Can poetry save a soul, or does it only prolong the fall? As abstract as it sounds, poetry is a subjective form of art that doesn’t wait for a person to comprehend it—it travels through dimensions to ignite something within. A single phrase can carry numerous meanings, rippling out and landing differently for each person: awe for some, a joke for others. But passion elevates recognition to greater heights, provided it is practiced in the right place and with integrity—one wrong turn, and the whole foundation collapses.
Oscar Restrepo (Ubeimar Rios) is not an ordinary man. As a poet, he preaches about poetry in the forgotten corners of the world—places where progress never comes. With a failing career and an estranged father, all Oscar wants is to be a successful poet—not for gold or fame, but to pour his devotion into the art, even if it gives nothing back and ruins him. On this self-destructive journey, he encounters a young girl, Yurlady (Rebeca Andrade), who writes soulful poems that awaken him. As he brings her into his world of poetry—and as she tries to mold herself into a biased art form devoid of meaning—a collision of serendipity and destruction begins, leading to a chaotic discovery.
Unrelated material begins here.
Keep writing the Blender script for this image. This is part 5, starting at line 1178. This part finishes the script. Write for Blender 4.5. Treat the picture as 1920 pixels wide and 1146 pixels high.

Director Simón Mesa Soto visualizes Oscar as a disillusioned martyr of his own passion, chasing hollow milestones and invoking forgotten visionaries that lead nowhere. A fallen idealist posing as a misunderstood genius, Oscar is a moth drawn to a false flame—trapped in a futile pursuit. Even his fleeting smiles are weighted with despair, as if he teeters on the edge of collapse. The 16mm shots, dusty and imperfect, echo the confusion within his delusional mind—every smudge a reflection of inner mess. But the film’s unspoken truth lies deeper: the duplicitous successors who thrive in a world obsessed with recognition, guilt-tripping protégés away from integrity. Mesa Soto loudly exposes these biased opportunists—survivalists who sacrifice others for personal gain. In the tradition of Radu Jude, his satirical and tragicomic vision paints a world where existential dread erodes dreamers, pushing them toward self-annihilation.

The rare kindred connection between Yurlady and Oscar clings to the free will of the younger generation—unburdened by politics or the perfectionism that sterilizes creativity. Through her poetic lines, he discovers his own purpose. Each line she writes unravels something dormant in him; her ink becomes his fire, every stanza pulls him deeper, awakening a passion he never knew he carried. The director conjures a magical infusion of passion, where one’s fragility is transformed by another’s talent—a philosophical exchange. At the same time, Mesa Soto captures the delicate psyche of teenagers, the sociological mindset of underprivileged communities, and the extremism of a man willing to sacrifice everything for his dream—three dangerous layers combined, leading to a much larger explosion of unfortunate events, similar to the aura confined in Dancer in the Dark.
Simón Mesa Soto’s A Poet is an artsy, mind-bending, yet profoundly effective satire. It carves out something fresh amid chaotic battles of misguided passion and manipulative ambition, anchored by Ubeimar Rios’s deeply satisfying, career-defining performance. The film not only embodies the spirit of Un Certain Regard—it becomes its purest expression, boldly embracing every facet of daring cinema. Though tinted with melancholy and naïveté, it ultimately offers hope—an invisible, evolving purpose that emerges from misery, growing into something deeper, warmer, and brighter.